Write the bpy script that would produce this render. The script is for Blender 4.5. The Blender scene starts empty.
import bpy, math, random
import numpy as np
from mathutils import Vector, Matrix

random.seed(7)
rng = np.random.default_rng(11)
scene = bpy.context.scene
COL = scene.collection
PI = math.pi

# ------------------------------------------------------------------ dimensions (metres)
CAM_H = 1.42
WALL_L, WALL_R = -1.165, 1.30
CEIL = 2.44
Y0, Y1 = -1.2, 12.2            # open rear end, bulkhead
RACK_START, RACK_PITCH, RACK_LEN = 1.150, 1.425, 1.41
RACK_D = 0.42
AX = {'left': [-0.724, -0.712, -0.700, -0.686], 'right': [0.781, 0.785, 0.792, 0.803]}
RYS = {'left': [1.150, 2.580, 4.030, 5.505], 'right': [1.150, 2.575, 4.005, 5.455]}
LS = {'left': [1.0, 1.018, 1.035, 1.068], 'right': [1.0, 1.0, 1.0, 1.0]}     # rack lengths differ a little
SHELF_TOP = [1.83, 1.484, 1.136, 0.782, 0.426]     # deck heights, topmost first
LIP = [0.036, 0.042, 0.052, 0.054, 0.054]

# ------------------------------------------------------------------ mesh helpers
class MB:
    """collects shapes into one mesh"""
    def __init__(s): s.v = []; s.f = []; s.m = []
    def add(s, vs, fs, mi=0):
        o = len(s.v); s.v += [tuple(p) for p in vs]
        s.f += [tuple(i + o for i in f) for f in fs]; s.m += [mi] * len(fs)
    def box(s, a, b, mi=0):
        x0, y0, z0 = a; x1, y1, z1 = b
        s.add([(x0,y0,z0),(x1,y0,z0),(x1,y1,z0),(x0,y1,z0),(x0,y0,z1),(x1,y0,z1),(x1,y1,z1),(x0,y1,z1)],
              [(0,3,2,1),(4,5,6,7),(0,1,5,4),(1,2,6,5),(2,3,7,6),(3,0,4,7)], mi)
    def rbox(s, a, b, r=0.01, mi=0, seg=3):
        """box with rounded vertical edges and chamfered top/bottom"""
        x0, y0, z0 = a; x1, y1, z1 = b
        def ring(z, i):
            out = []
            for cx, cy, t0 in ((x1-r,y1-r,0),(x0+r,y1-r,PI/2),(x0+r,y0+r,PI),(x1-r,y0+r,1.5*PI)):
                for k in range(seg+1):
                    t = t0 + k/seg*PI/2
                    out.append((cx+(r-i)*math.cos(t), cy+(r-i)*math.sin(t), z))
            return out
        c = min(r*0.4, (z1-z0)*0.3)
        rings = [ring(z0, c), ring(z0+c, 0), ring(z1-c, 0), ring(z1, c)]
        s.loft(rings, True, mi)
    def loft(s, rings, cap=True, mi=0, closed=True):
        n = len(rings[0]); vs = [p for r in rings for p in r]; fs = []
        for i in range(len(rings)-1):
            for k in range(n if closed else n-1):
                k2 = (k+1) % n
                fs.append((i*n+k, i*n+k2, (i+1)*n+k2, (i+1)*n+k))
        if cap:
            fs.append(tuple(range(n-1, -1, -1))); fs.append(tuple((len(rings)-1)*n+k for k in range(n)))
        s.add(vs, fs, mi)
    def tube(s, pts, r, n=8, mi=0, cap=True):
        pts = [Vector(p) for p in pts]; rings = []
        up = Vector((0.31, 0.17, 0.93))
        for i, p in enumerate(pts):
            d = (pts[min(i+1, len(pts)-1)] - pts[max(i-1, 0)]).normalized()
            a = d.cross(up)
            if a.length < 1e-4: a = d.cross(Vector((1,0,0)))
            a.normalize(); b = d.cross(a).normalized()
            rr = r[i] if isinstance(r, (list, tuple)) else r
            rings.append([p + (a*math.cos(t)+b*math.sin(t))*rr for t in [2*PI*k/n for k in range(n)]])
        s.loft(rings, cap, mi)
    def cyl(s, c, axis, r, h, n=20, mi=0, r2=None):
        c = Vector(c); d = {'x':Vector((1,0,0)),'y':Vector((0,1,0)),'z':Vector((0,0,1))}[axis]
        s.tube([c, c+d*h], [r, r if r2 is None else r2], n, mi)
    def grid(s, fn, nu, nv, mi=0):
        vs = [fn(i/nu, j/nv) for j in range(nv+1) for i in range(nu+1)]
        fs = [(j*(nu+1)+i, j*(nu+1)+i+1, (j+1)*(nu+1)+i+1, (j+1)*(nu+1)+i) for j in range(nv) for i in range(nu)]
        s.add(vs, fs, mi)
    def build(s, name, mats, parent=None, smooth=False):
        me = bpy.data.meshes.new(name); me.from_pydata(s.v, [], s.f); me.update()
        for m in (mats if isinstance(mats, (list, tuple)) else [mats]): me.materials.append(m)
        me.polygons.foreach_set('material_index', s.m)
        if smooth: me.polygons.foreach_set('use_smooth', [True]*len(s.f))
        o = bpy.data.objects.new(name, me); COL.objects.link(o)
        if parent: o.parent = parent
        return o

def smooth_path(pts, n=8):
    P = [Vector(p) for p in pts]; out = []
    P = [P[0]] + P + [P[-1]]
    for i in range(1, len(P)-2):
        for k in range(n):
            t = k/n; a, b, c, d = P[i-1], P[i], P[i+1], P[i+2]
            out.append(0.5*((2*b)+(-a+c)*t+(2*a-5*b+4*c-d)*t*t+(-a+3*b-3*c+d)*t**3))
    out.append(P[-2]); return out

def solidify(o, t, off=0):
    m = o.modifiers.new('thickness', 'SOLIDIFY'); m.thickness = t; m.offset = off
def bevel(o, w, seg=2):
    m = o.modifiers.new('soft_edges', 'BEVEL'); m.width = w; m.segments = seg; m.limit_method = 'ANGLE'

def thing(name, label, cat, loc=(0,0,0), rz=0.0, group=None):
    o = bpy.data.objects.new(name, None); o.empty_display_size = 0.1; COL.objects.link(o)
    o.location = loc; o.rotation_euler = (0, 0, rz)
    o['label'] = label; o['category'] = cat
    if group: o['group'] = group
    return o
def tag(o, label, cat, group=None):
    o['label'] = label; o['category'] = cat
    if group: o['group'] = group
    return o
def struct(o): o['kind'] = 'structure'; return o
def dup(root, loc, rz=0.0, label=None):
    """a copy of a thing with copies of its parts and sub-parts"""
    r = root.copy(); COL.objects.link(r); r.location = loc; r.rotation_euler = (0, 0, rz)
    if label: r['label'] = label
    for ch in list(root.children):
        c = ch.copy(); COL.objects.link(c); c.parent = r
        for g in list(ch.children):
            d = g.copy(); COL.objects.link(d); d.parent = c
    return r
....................
• _THE TASK_
Can you give every line above again, exactly as written?

• _OUTPUT_
Write the bpy script that would produce this render. The script is for Blender 4.5. The Blender scene starts empty.
import bpy, math, random
import numpy as np
from mathutils import Vector, Matrix

random.seed(7)
rng = np.random.default_rng(11)
scene = bpy.context.scene
COL = scene.collection
PI = math.pi

# ------------------------------------------------------------------ dimensions (metres)
CAM_H = 1.42
WALL_L, WALL_R = -1.165, 1.30
CEIL = 2.44
Y0, Y1 = -1.2, 12.2            # open rear end, bulkhead
RACK_START, RACK_PITCH, RACK_LEN = 1.150, 1.425, 1.41
RACK_D = 0.42
AX = {'left': [-0.724, -0.712, -0.700, -0.686], 'right': [0.781, 0.785, 0.792, 0.803]}
RYS = {'left': [1.150, 2.580, 4.030, 5.505], 'right': [1.150, 2.575, 4.005, 5.455]}
LS = {'left': [1.0, 1.018, 1.035, 1.068], 'right': [1.0, 1.0, 1.0, 1.0]}     # rack lengths differ a little
SHELF_TOP = [1.83, 1.484, 1.136, 0.782, 0.426]     # deck heights, topmost first
LIP = [0.036, 0.042, 0.052, 0.054, 0.054]

# ------------------------------------------------------------------ mesh helpers
class MB:
    """collects shapes into one mesh"""
    def __init__(s): s.v = []; s.f = []; s.m = []
    def add(s, vs, fs, mi=0):
        o = len(s.v); s.v += [tuple(p) for p in vs]
        s.f += [tuple(i + o for i in f) for f in fs]; s.m += [mi] * len(fs)
    def box(s, a, b, mi=0):
        x0, y0, z0 = a; x1, y1, z1 = b
        s.add([(x0,y0,z0),(x1,y0,z0),(x1,y1,z0),(x0,y1,z0),(x0,y0,z1),(x1,y0,z1),(x1,y1,z1),(x0,y1,z1)],
              [(0,3,2,1),(4,5,6,7),(0,1,5,4),(1,2,6,5),(2,3,7,6),(3,0,4,7)], mi)
    def rbox(s, a, b, r=0.01, mi=0, seg=3):
        """box with rounded vertical edges and chamfered top/bottom"""
        x0, y0, z0 = a; x1, y1, z1 = b
        def ring(z, i):
            out = []
            for cx, cy, t0 in ((x1-r,y1-r,0),(x0+r,y1-r,PI/2),(x0+r,y0+r,PI),(x1-r,y0+r,1.5*PI)):
                for k in range(seg+1):
                    t = t0 + k/seg*PI/2
                    out.append((cx+(r-i)*math.cos(t), cy+(r-i)*math.sin(t), z))
            return out
        c = min(r*0.4, (z1-z0)*0.3)
        rings = [ring(z0, c), ring(z0+c, 0), ring(z1-c, 0), ring(z1, c)]
        s.loft(rings, True, mi)
    def loft(s, rings, cap=True, mi=0, closed=True):
        n = len(rings[0]); vs = [p for r in rings for p in r]; fs = []
        for i in range(len(rings)-1):
            for k in range(n if closed else n-1):
                k2 = (k+1) % n
                fs.append((i*n+k, i*n+k2, (i+1)*n+k2, (i+1)*n+k))
        if cap:
            fs.append(tuple(range(n-1, -1, -1))); fs.append(tuple((len(rings)-1)*n+k for k in range(n)))
        s.add(vs, fs, mi)
    def tube(s, pts, r, n=8, mi=0, cap=True):
        pts = [Vector(p) for p in pts]; rings = []
        up = Vector((0.31, 0.17, 0.93))
        for i, p in enumerate(pts):
            d = (pts[min(i+1, len(pts)-1)] - pts[max(i-1, 0)]).normalized()
            a = d.cross(up)
            if a.length < 1e-4: a = d.cross(Vector((1,0,0)))
            a.normalize(); b = d.cross(a).normalized()
            rr = r[i] if isinstance(r, (list, tuple)) else r
            rings.append([p + (a*math.cos(t)+b*math.sin(t))*rr for t in [2*PI*k/n for k in range(n)]])
        s.loft(rings, cap, mi)
    def cyl(s, c, axis, r, h, n=20, mi=0, r2=None):
        c = Vector(c); d = {'x':Vector((1,0,0)),'y':Vector((0,1,0)),'z':Vector((0,0,1))}[axis]
        s.tube([c, c+d*h], [r, r if r2 is None else r2], n, mi)
    def grid(s, fn, nu, nv, mi=0):
        vs = [fn(i/nu, j/nv) for j in range(nv+1) for i in range(nu+1)]
        fs = [(j*(nu+1)+i, j*(nu+1)+i+1, (j+1)*(nu+1)+i+1, (j+1)*(nu+1)+i) for j in range(nv) for i in range(nu)]
        s.add(vs, fs, mi)
    def build(s, name, mats, parent=None, smooth=False):
        me = bpy.data.meshes.new(name); me.from_pydata(s.v, [], s.f); me.update()
        for m in (mats if isinstance(mats, (list, tuple)) else [mats]): me.materials.append(m)
        me.polygons.foreach_set('material_index', s.m)
        if smooth: me.polygons.foreach_set('use_smooth', [True]*len(s.f))
        o = bpy.data.objects.new(name, me); COL.objects.link(o)
        if parent: o.parent = parent
        return o

def smooth_path(pts, n=8):
    P = [Vector(p) for p in pts]; out = []
    P = [P[0]] + P + [P[-1]]
    for i in range(1, len(P)-2):
        for k in range(n):
            t = k/n; a, b, c, d = P[i-1], P[i], P[i+1], P[i+2]
            out.append(0.5*((2*b)+(-a+c)*t+(2*a-5*b+4*c-d)*t*t+(-a+3*b-3*c+d)*t**3))
    out.append(P[-2]); return out

def solidify(o, t, off=0):
    m = o.modifiers.new('thickness', 'SOLIDIFY'); m.thickness = t; m.offset = off
def bevel(o, w, seg=2):
    m = o.modifiers.new('soft_edges', 'BEVEL'); m.width = w; m.segments = seg; m.limit_method = 'ANGLE'

def thing(name, label, cat, loc=(0,0,0), rz=0.0, group=None):
    o = bpy.data.objects.new(name, None); o.empty_display_size = 0.1; COL.objects.link(o)
    o.location = loc; o.rotation_euler = (0, 0, rz)
    o['label'] = label; o['category'] = cat
    if group: o['group'] = group
    return o
def tag(o, label, cat, group=None):
    o['label'] = label; o['category'] = cat
    if group: o['group'] = group
    return o
def struct(o): o['kind'] = 'structure'; return o
def dup(root, loc, rz=0.0, label=None):
    """a copy of a thing with copies of its parts and sub-parts"""
    r = root.copy(); COL.objects.link(r); r.location = loc; r.rotation_euler = (0, 0, rz)
    if label: r['label'] = label
    for ch in list(root.children):
        c = ch.copy(); COL.objects.link(c); c.parent = r
        for g in list(ch.children):
            d = g.copy(); COL.objects.link(d); d.parent = c
    return r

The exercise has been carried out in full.